-- start Supplied material --

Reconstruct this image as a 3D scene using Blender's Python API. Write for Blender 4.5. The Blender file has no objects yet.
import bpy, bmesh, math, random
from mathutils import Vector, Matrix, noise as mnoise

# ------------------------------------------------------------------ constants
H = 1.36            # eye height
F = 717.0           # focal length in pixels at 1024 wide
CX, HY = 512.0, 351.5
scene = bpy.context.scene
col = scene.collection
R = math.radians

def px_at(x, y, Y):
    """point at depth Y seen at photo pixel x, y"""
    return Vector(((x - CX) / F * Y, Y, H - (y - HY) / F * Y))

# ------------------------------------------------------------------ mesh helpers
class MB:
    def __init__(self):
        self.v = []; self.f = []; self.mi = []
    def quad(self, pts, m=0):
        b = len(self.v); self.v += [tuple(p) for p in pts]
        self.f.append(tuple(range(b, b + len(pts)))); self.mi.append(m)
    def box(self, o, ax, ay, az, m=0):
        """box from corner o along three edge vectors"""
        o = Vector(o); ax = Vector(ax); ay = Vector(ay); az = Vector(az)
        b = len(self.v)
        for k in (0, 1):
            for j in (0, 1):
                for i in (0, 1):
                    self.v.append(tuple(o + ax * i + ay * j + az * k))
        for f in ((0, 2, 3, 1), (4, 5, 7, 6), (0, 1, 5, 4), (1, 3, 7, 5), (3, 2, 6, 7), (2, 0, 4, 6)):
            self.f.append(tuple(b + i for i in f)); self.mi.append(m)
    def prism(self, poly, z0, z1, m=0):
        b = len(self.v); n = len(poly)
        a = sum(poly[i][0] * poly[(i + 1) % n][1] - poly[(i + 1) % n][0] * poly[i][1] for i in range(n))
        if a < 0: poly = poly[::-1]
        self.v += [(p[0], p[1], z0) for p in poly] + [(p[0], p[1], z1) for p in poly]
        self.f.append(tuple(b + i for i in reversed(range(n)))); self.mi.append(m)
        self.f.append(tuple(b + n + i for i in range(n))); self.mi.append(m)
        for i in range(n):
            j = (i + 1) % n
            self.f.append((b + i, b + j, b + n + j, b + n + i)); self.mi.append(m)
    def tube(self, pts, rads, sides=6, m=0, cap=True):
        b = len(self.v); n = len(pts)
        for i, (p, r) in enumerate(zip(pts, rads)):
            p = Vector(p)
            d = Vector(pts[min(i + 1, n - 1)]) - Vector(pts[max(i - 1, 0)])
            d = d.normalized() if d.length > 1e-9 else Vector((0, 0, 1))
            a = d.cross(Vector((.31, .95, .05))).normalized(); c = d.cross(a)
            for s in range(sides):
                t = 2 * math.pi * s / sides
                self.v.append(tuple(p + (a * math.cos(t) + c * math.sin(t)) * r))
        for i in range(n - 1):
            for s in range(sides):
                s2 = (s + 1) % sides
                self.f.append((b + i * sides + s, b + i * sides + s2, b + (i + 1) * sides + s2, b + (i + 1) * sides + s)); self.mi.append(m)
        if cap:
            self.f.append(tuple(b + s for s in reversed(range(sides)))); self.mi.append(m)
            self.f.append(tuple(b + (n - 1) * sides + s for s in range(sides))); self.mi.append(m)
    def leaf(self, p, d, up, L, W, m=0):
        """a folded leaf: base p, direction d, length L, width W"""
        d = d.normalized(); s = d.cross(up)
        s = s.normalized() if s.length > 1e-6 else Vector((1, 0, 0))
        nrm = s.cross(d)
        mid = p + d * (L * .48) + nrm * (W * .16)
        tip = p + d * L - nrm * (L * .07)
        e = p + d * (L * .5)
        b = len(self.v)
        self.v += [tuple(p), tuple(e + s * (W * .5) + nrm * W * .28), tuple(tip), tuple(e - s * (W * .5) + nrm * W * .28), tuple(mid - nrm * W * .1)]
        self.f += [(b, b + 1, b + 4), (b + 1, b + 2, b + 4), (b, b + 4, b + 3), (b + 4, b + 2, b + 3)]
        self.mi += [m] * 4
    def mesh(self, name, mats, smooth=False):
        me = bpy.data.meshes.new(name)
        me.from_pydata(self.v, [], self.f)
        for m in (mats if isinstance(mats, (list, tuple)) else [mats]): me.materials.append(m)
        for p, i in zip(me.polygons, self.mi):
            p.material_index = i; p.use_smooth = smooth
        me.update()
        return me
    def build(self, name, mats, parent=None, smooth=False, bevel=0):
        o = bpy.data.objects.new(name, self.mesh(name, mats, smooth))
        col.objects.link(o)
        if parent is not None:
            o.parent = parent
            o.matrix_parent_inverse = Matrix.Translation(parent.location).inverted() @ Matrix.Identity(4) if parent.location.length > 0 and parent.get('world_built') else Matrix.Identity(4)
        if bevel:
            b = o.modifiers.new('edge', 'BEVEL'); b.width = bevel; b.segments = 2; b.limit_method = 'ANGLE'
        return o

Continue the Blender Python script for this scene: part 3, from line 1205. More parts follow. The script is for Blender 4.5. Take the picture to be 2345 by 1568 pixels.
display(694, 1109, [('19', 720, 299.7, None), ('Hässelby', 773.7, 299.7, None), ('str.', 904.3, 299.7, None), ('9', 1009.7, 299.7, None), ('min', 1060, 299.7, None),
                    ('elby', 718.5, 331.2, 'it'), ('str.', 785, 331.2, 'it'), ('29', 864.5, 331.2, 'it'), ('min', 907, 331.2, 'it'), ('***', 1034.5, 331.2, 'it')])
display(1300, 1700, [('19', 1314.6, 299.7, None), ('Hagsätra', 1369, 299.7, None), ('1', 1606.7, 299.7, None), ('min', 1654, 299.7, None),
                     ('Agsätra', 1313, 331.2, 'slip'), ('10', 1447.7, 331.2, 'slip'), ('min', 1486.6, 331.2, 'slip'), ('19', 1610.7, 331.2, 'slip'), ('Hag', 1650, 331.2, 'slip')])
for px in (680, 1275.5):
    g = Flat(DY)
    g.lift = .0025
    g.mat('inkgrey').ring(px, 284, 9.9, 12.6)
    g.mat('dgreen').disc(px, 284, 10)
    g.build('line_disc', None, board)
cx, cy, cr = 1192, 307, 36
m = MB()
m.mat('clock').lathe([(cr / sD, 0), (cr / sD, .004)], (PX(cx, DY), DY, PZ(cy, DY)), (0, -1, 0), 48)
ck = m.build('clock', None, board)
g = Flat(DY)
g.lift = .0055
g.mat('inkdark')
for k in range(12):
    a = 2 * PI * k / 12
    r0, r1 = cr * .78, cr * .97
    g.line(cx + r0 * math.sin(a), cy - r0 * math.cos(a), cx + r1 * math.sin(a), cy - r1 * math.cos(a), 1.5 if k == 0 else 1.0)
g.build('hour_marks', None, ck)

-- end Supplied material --

Work instructions.
Print the material above verbatim, first line through the line containing "return Vector(((x - CX)", both included.

Response to the task.
Reconstruct this image as a 3D scene using Blender's Python API. Write for Blender 4.5. The Blender file has no objects yet.
import bpy, bmesh, math, random
from mathutils import Vector, Matrix, noise as mnoise

# ------------------------------------------------------------------ constants
H = 1.36            # eye height
F = 717.0           # focal length in pixels at 1024 wide
CX, HY = 512.0, 351.5
scene = bpy.context.scene
col = scene.collection
R = math.radians

def px_at(x, y, Y):
    """point at depth Y seen at photo pixel x, y"""
    return Vector(((x - CX) / F * Y, Y, H - (y - HY) / F * Y))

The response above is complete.